→ **Instruction**:
Retype exactly the lines from the first one through the line with "for ch in s.children: ch['seed']", including both ends; skip any pictures.
======== Data provided ========
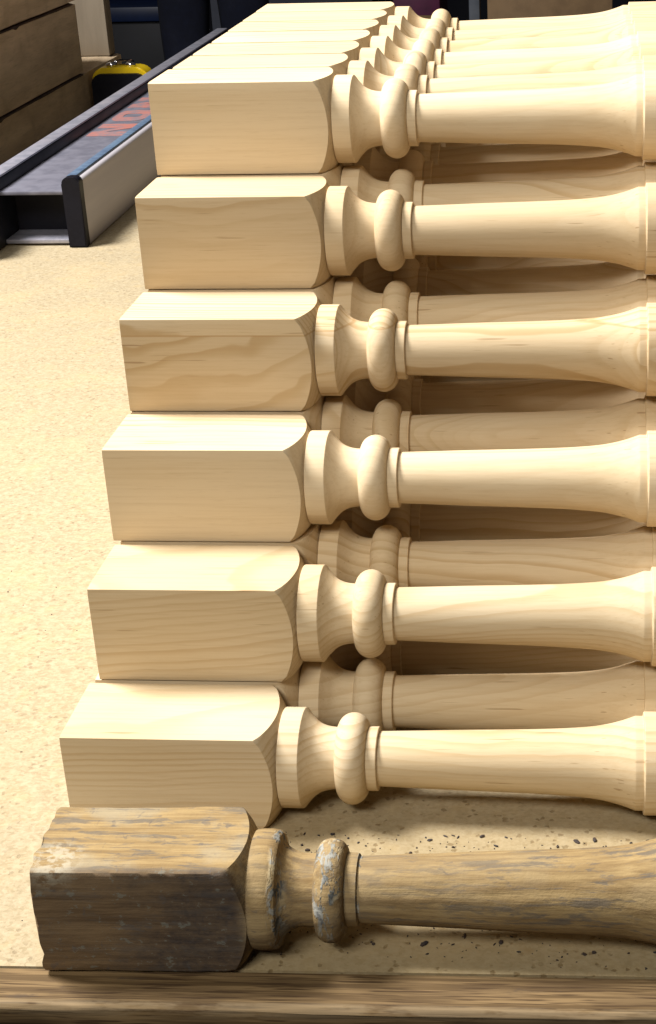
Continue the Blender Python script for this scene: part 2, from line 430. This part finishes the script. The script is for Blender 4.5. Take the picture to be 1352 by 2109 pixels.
for k in range(6):
    for j in range(12-k):
        s = proto if first else copy_thing(proto); first = False
        jx = 0 if j == 0 else rj.uniform(-.03, .03) if k == 5 else rj.uniform(.0, .06); jy = 0 if j == 0 else rj.uniform(-.010, .010)
        s.location = ((xk[k]+jx)*W, (yk[k]+j*1.028+jy)*W, k*hk*W)
        s.rotation_euler = (0, 0, 0 if j == 0 else math.radians(rj.uniform(-.05, .05)))
        if j == 0: s['label'] = look[k]
        else:
            lay = 'top layer' if k == 5 else 'bottom layer' if k == 0 else ordl[k]+' layer up'
            s['label'] = 'pale turned spindle, %s from the front in the %s of the stack' % (ordr[j], lay)
        s['group'] = 'new pine spindles stacked on the bench'
        sd = seeds.get((k, j), rj.uniform(1, 60)); lam = 9.
        if (k, j) == (3, 0): lam = .815
        fg = .22 if (k, j) == (3, 0) else 0. if j == 0 or rj.random() < .6 else rj.uniform(.3, 1.2)
        for ch in s.children: ch['seed'] = sd; ch['lam'] = lam; ch['figure'] = fg

# ------------------------------------------------------------------ the old spindle
def old_disp(p, nrm):
    q = p/W
    wear = 1+2.2*math.exp(-((q.x-2.34)/.16)**2)
    a = wear*.010*noise.noise(q*1.1+Vector((3, 1, 7)))+wear*.006*noise.noise(Vector((q.x*3, q.y*6, q.z*6)))+.003*noise.noise(Vector((q.x*9, q.y*16, q.z*16)))
    end = max(0, 1-q.x/.12)                                       # the sawn end is chipped
    p = p+nrm*(a*W)
    e = noise.noise(Vector((q.y*7, q.z*7, 2.)))
    p.x += end*W*(.035*e+.012*noise.noise(Vector((q.y*20, q.z*20, 4.))))
    if q.z < .03: p.z = max(p.z, 0.0002)
    return p
old = thing('old_spindle', 'old weathered grey brown spindle with flaking blue white paint, in front of the new ones', 'spindle',
            (.0185, -.0990, .0006), math.radians(1.4))
OC, OZ = .455, .497
build('square_block', block_bm(1.53, 1.735, .17, .463, .505, OC, OZ, 1.4, nper=28, nflat=46, nturn=6, disp=old_disp, arris=.022), OLD, old, 40)
ocol = [(1.735, .42), (1.70, .46), (1.712, .482), (1.76, .490), (1.84, .489), (1.90, .480), (1.925, .455)]
oneck = catmull([(1.925, .455), (1.950, .375), (2.02, .325), (2.10, .296), (2.16, .290), (2.215, .288)], 5)
obead = [(2.215, .288)]+[(2.340-.125*math.cos(math.pi*i/18), .288+.124*math.sin(math.pi*i/18)**.85) for i in range(1, 18)]+[(2.466, .285)]
ofil = [(2.466, .285), (2.470, .290), (2.55, .291), (2.562, .288), (2.572, .262), (2.590, .268)]
oshaft = catmull([(2.590, .270), (2.88, .283), (3.3, .300), (3.77, .318), (4.2, .336), (4.54, .356), (4.76, .377), (4.97, .415), (5.06, .438), (5.10, .442)], 8)
oswell = [(5.10, .442), (5.20, .445), (5.24, .470), (5.6, .475), (6.2, .478)]
for nm, pr in zip(('collar', 'neck', 'bead', 'fillet', 'shaft', 'swell'), (ocol, oneck, obead, ofil, oshaft, oswell)):
    build(nm, lathe(pr, 72, OC, OZ, disp=old_disp), OLD, old, 45)
bm = lathe([(6.2, .478), (6.201, .001)], 72, OC, OZ); build('sawn_end', bm, OLD, old)

# dark crumbs and chips lying on the board round the old spindle
bm = bmesh.new(); rc = random.Random(5)
def crumb(x, y, s):
    b0 = len(bm.verts); r = bmesh.ops.create_icosphere(bm, subdivisions=1, radius=1)
    st = Vector((s*rc.uniform(.7, 2.0), s*rc.uniform(.5, 1.1), s*rc.uniform(.35, .7))); ro = Matrix.Rotation(rc.uniform(0, 6.28), 3, 'Z')
    for v in r['verts']: v.co = ro @ Vector((v.co.x*st.x, v.co.y*st.y, v.co.z*st.z))*rc.uniform(.8, 1.2)+Vector((x, y, st.z*.6))
for i in range(620):
    x = rc.uniform(.08, .34); y = rc.uniform(-.088, .0)
    crumb(x, y, .00030*(1+3.4*rc.random()**4))
for i in range(45):
    x = rc.uniform(-.12, .02); y = rc.uniform(-.09, .3); crumb(x, y, .0003*(1+1.5*rc.random()**3))
cr_o = build('dark_crumbs', bm, speckle('dark_crumb', (.02, .017, .018), (.05, .03, .02), 300, .8)); cr_o['kind'] = 'stuff'
cr_o['label'] = 'dark crumbs and chips scattered on the particle board'; 

# ------------------------------------------------------------------ metal box beam with lettering
y0, y1 = 1.054, 2.275
lev = thing('box_beam_level', 'long grey metal beam with black end cap and orange red lettering on its recessed top', 'level', (0, 0, .0006))
XN0, XN1, XF0, XF1, ZT = -.3185, -.3025, -.392, -.414, .0735
bm = bmesh.new()
pts = [(XN1, 0.0), (XN1, ZT-.006)]+[(XN1-.005*(1-math.cos(math.radians(a))), ZT-.006+.005*math.sin(math.radians(a))) for a in (30, 60, 90)]+[(XN0+.005, ZT-.001), (XN0+.005, 0)]
extrude_poly(bm, pts, 1, y0+.010, y1); build('near_flange', bm, ALU, lev, 40)
box('flange_trim', XN0, XN0+.0105, y0+.010, y1, ZT-.004, ZT+.0018, BLUEP, lev, .0012)
box('web', XF0-.002, XN0+.004, y0+.004, y1, .0555, .0595, ALUDUST, lev, .0006)
box('far_flange', XF1, XF0-.0025, y0-.06, y1, 0, ZT-.002, DARKALU, lev, .0015)
box('rail_cap', XF1+.0005, XF0-.003, y0-.06, y1-.01, ZT-.0018, ZT+.0006, RAILTOP, lev, .001)
box('bottom_web', XF0-.002, XN0+.004, y0+.006, y1, .002, .0065, RAILTOP, lev, .0006)
box('inner_panel', XF0-.002, XN0+.004, y0+.05, y0+.06, .0066, .0554, BLACKP, lev, 0)  # black panel across the hollow, between the two webs
# end cap: rounded plate over the end of the near flange
R_ = .010
pts = [(XN1+.0012, 0)]+[(XN1+.0012-R_*.55+R_*.55*math.cos(math.radians(a)), ZT+.002-R_*.55+R_*.55*math.sin(math.radians(a))) for a in range(0, 91, 15)] \
    + [(XN0+.0005+R_*.4-R_*.7*math.sin(math.radians(a)), ZT+.002-R_*.7+R_*.7*math.cos(math.radians(a))) for a in range(0, 91, 15)]+[(XN0-.0025, 0)]
bm = bmesh.new(); extrude_poly(bm, pts, 1, y0-.004, y0+.0105)
bmesh.ops.bevel(bm, geom=[e for e in bm.edges if abs(e.verts[0].co.y-e.verts[1].co.y) < 1e-6], offset=.0015, segments=2, affect='EDGES')
build('end_cap', bm, BLACKP, lev, 35)
# lettering: block capitals, tops toward the far rail, painted on the web
def glyph(ch, ya, yb, xa, xb):
    """ya..yb along the beam, xa..xb from foot to top of the letter."""
    bm = bmesh.new()
    def P(u, v): return (xa+(xb-xa)*v, ya+(yb-ya)*u)
    def poly(*uv): extrude_poly(bm, [P(u, v) for u, v in uv], 2, .0596, .0600)
    if ch == 'N':
        poly((0, 0), (.34, 0), (.34, 1), (0, 1)); poly((.66, 0), (1, 0), (1, 1), (.66, 1)); poly((.34, .62), (.34, 1), (.66, .38), (.66, 0))
    if ch == 'O':
        o = [(.5+.5*math.copysign(abs(math.cos(a))**.6, math.cos(a)), .5+.5*math.copysign(abs(math.sin(a))**.6, math.sin(a))) for a in [2*math.pi*i/28 for i in range(28)]]
        n_ = [(.5+(u-.5)*.32, .5+(v-.5)*.52) for u, v in o]
        for i in range(28):
            j = (i+1) % 28; poly(o[i], o[j], n_[j], n_[i])
    build('letter', bm, RED, lev)
for ch, a in (('N', 1.362), ('O', 1.462), ('N', 1.560), ('O', 1.66)): glyph(ch, a, a+.080, -.3405, -.387)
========
→ **Response to this task**:
Continue the Blender Python script for this scene: part 2, from line 430. This part finishes the script. The script is for Blender 4.5. Take the picture to be 1352 by 2109 pixels.
for k in range(6):
    for j in range(12-k):
        s = proto if first else copy_thing(proto); first = False
        jx = 0 if j == 0 else rj.uniform(-.03, .03) if k == 5 else rj.uniform(.0, .06); jy = 0 if j == 0 else rj.uniform(-.010, .010)
        s.location = ((xk[k]+jx)*W, (yk[k]+j*1.028+jy)*W, k*hk*W)
        s.rotation_euler = (0, 0, 0 if j == 0 else math.radians(rj.uniform(-.05, .05)))
        if j == 0: s['label'] = look[k]
        else:
            lay = 'top layer' if k == 5 else 'bottom layer' if k == 0 else ordl[k]+' layer up'
            s['label'] = 'pale turned spindle, %s from the front in the %s of the stack' % (ordr[j], lay)
        s['group'] = 'new pine spindles stacked on the bench'
        sd = seeds.get((k, j), rj.uniform(1, 60)); lam = 9.
        if (k, j) == (3, 0): lam = .815
        fg = .22 if (k, j) == (3, 0) else 0. if j == 0 or rj.random() < .6 else rj.uniform(.3, 1.2)
        for ch in s.children: ch['seed'] = sd; ch['lam'] = lam; ch['figure'] = fg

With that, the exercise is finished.